▶ [WHAT THE TASK REQUIRES]
Write out each entry, exactly the way it appears.

-------------------------

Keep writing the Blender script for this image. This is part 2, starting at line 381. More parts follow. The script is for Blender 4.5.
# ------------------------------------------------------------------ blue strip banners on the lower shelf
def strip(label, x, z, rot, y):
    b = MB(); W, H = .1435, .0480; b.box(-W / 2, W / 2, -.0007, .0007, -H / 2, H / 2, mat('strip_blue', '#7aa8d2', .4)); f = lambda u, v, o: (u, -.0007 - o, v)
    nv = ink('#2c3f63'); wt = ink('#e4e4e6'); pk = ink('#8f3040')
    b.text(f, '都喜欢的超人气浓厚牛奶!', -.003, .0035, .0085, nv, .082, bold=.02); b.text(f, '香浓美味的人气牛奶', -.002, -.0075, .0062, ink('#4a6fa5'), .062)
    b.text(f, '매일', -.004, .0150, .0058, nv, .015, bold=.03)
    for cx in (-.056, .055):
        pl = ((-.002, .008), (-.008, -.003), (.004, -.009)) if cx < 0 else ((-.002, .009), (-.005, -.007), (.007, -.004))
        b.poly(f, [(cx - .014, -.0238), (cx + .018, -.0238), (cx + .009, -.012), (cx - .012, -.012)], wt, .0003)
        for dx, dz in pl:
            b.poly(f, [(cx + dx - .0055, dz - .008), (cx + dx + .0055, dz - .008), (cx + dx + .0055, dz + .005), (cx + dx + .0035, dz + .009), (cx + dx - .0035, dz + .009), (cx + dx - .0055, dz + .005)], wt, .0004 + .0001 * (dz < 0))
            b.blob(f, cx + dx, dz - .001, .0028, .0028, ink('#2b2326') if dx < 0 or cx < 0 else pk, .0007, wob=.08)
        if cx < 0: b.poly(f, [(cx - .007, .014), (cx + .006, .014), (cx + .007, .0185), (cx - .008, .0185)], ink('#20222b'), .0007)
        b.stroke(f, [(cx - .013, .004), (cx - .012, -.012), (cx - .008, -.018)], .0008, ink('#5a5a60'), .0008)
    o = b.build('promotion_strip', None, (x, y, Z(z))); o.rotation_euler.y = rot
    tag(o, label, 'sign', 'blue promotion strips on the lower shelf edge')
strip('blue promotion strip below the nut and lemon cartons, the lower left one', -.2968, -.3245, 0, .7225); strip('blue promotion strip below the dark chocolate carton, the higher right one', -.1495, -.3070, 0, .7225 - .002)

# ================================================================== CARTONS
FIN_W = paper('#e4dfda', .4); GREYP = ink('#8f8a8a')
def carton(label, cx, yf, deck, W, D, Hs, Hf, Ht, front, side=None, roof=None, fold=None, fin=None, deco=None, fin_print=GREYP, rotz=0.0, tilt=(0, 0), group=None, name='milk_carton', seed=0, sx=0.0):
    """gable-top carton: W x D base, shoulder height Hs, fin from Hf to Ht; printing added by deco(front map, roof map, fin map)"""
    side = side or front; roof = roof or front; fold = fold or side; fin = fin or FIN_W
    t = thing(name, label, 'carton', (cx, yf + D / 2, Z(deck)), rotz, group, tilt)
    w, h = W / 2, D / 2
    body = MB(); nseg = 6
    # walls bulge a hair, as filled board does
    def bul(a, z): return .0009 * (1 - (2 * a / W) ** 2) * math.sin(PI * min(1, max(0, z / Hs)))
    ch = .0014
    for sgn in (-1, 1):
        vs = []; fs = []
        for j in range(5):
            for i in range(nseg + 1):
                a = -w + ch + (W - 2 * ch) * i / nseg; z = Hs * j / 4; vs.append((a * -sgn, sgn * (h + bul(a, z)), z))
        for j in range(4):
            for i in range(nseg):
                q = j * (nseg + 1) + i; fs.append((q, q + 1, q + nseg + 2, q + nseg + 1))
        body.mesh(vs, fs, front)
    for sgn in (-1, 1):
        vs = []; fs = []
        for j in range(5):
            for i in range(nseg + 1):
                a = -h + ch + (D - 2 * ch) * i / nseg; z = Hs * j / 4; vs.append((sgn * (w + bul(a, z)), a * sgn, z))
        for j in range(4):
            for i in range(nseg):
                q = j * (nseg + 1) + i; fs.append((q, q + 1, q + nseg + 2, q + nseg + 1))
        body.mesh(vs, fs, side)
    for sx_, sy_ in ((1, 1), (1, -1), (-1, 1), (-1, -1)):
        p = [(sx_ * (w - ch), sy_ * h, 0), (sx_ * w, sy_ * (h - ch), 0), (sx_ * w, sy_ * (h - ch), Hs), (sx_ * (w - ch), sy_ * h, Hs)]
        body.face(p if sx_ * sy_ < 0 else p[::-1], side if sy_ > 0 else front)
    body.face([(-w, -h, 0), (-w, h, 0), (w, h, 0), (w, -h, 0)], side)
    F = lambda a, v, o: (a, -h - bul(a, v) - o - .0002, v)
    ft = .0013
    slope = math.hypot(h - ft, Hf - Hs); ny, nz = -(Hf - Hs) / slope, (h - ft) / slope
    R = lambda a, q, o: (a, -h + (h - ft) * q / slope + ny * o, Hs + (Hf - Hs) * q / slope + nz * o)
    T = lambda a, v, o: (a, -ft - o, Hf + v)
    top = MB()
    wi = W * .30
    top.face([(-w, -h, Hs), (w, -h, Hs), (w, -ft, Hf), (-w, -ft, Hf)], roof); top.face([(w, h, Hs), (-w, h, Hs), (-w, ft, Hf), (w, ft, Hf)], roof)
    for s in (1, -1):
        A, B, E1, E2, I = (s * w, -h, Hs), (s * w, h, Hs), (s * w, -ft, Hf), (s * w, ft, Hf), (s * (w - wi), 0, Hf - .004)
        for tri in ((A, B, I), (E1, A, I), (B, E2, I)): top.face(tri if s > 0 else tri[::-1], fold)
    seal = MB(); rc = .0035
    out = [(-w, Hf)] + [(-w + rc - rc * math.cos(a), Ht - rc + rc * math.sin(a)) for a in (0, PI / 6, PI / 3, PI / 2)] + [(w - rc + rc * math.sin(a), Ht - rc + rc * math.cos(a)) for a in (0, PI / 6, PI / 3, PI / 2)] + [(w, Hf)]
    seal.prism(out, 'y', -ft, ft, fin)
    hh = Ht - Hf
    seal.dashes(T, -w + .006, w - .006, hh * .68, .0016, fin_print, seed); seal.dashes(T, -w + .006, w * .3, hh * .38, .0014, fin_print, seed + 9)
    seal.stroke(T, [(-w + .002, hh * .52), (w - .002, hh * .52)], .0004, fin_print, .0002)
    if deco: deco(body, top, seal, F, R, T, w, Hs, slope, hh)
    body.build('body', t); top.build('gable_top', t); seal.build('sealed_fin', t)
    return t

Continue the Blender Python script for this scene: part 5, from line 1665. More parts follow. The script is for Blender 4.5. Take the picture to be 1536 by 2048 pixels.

-------------------------

▶ [SOLUTION FOR THIS TASK]
Keep writing the Blender script for this image. This is part 2, starting at line 381. More parts follow. The script is for Blender 4.5.
# ------------------------------------------------------------------ blue strip banners on the lower shelf
def strip(label, x, z, rot, y):
    b = MB(); W, H = .1435, .0480; b.box(-W / 2, W / 2, -.0007, .0007, -H / 2, H / 2, mat('strip_blue', '#7aa8d2', .4)); f = lambda u, v, o: (u, -.0007 - o, v)
    nv = ink('#2c3f63'); wt = ink('#e4e4e6'); pk = ink('#8f3040')
    b.text(f, '都喜欢的超人气浓厚牛奶!', -.003, .0035, .0085, nv, .082, bold=.02); b.text(f, '香浓美味的人气牛奶', -.002, -.0075, .0062, ink('#4a6fa5'), .062)
    b.text(f, '매일', -.004, .0150, .0058, nv, .015, bold=.03)
    for cx in (-.056, .055):
        pl = ((-.002, .008), (-.008, -.003), (.004, -.009)) if cx < 0 else ((-.002, .009), (-.005, -.007), (.007, -.004))
        b.poly(f, [(cx - .014, -.0238), (cx + .018, -.0238), (cx + .009, -.012), (cx - .012, -.012)], wt, .0003)
        for dx, dz in pl:
            b.poly(f, [(cx + dx - .0055, dz - .008), (cx + dx + .0055, dz - .008), (cx + dx + .0055, dz + .005), (cx + dx + .0035, dz + .009), (cx + dx - .0035, dz + .009), (cx + dx - .0055, dz + .005)], wt, .0004 + .0001 * (dz < 0))
            b.blob(f, cx + dx, dz - .001, .0028, .0028, ink('#2b2326') if dx < 0 or cx < 0 else pk, .0007, wob=.08)
        if cx < 0: b.poly(f, [(cx - .007, .014), (cx + .006, .014), (cx + .007, .0185), (cx - .008, .0185)], ink('#20222b'), .0007)
        b.stroke(f, [(cx - .013, .004), (cx - .012, -.012), (cx - .008, -.018)], .0008, ink('#5a5a60'), .0008)
    o = b.build('promotion_strip', None, (x, y, Z(z))); o.rotation_euler.y = rot
    tag(o, label, 'sign', 'blue promotion strips on the lower shelf edge')
strip('blue promotion strip below the nut and lemon cartons, the lower left one', -.2968, -.3245, 0, .7225); strip('blue promotion strip below the dark chocolate carton, the higher right one', -.1495, -.3070, 0, .7225 - .002)

# ================================================================== CARTONS
FIN_W = paper('#e4dfda', .4); GREYP = ink('#8f8a8a')
def carton(label, cx, yf, deck, W, D, Hs, Hf, Ht, front, side=None, roof=None, fold=None, fin=None, deco=None, fin_print=GREYP, rotz=0.0, tilt=(0, 0), group=None, name='milk_carton', seed=0, sx=0.0):
    """gable-top carton: W x D base, shoulder height Hs, fin from Hf to Ht; printing added by deco(front map, roof map, fin map)"""
    side = side or front; roof = roof or front; fold = fold or side; fin = fin or FIN_W
    t = thing(name, label, 'carton', (cx, yf + D / 2, Z(deck)), rotz, group, tilt)
    w, h = W / 2, D / 2
    body = MB(); nseg = 6
    # walls bulge a hair, as filled board does
    def bul(a, z): return .0009 * (1 - (2 * a / W) ** 2) * math.sin(PI * min(1, max(0, z / Hs)))
    ch = .0014
    for sgn in (-1, 1):
        vs = []; fs = []
        for j in range(5):
            for i in range(nseg + 1):
                a = -w + ch + (W - 2 * ch) * i / nseg; z = Hs * j / 4; vs.append((a * -sgn, sgn * (h + bul(a, z)), z))
        for j in range(4):
            for i in range(nseg):
                q = j * (nseg + 1) + i; fs.append((q, q + 1, q + nseg + 2, q + nseg + 1))
        body.mesh(vs, fs, front)
    for sgn in (-1, 1):
        vs = []; fs = []
        for j in range(5):
            for i in range(nseg + 1):
                a = -h + ch + (D - 2 * ch) * i / nseg; z = Hs * j / 4; vs.append((sgn * (w + bul(a, z)), a * sgn, z))
        for j in range(4):
            for i in range(nseg):
                q = j * (nseg + 1) + i; fs.append((q, q + 1, q + nseg + 2, q + nseg + 1))
        body.mesh(vs, fs, side)
    for sx_, sy_ in ((1, 1), (1, -1), (-1, 1), (-1, -1)):
        p = [(sx_ * (w - ch), sy_ * h, 0), (sx_ * w, sy_ * (h - ch), 0), (sx_ * w, sy_ * (h - ch), Hs), (sx_ * (w - ch), sy_ * h, Hs)]
        body.face(p if sx_ * sy_ < 0 else p[::-1], side if sy_ > 0 else front)
    body.face([(-w, -h, 0), (-w, h, 0), (w, h, 0), (w, -h, 0)], side)
    F = lambda a, v, o: (a, -h - bul(a, v) - o - .0002, v)
    ft = .0013
    slope = math.hypot(h - ft, Hf - Hs); ny, nz = -(Hf - Hs) / slope, (h - ft) / slope
    R = lambda a, q, o: (a, -h + (h - ft) * q / slope + ny * o, Hs + (Hf - Hs) * q / slope + nz * o)
    T = lambda a, v, o: (a, -ft - o, Hf + v)
    top = MB()
    wi = W * .30
    top.face([(-w, -h, Hs), (w, -h, Hs), (w, -ft, Hf), (-w, -ft, Hf)], roof); top.face([(w, h, Hs), (-w, h, Hs), (-w, ft, Hf), (w, ft, Hf)], roof)
    for s in (1, -1):
        A, B, E1, E2, I = (s * w, -h, Hs), (s * w, h, Hs), (s * w, -ft, Hf), (s * w, ft, Hf), (s * (w - wi), 0, Hf - .004)
        for tri in ((A, B, I), (E1, A, I), (B, E2, I)): top.face(tri if s > 0 else tri[::-1], fold)
    seal = MB(); rc = .0035
    out = [(-w, Hf)] + [(-w + rc - rc * math.cos(a), Ht - rc + rc * math.sin(a)) for a in (0, PI / 6, PI / 3, PI / 2)] + [(w - rc + rc * math.sin(a), Ht - rc + rc * math.cos(a)) for a in (0, PI / 6, PI / 3, PI / 2)] + [(w, Hf)]
    seal.prism(out, 'y', -ft, ft, fin)
    hh = Ht - Hf
    seal.dashes(T, -w + .006, w - .006, hh * .68, .0016, fin_print, seed); seal.dashes(T, -w + .006, w * .3, hh * .38, .0014, fin_print, seed + 9)
    seal.stroke(T, [(-w + .002, hh * .52), (w - .002, hh * .52)], .0004, fin_print, .0002)
    if deco: deco(body, top, seal, F, R, T, w, Hs, slope, hh)
    body.build('body', t); top.build('gable_top', t); seal.build('sealed_fin', t)
    return t

Continue the Blender Python script for this scene: part 5, from line 1665. More parts follow. The script is for Blender 4.5. Take the picture to be 1536 by 2048 pixels.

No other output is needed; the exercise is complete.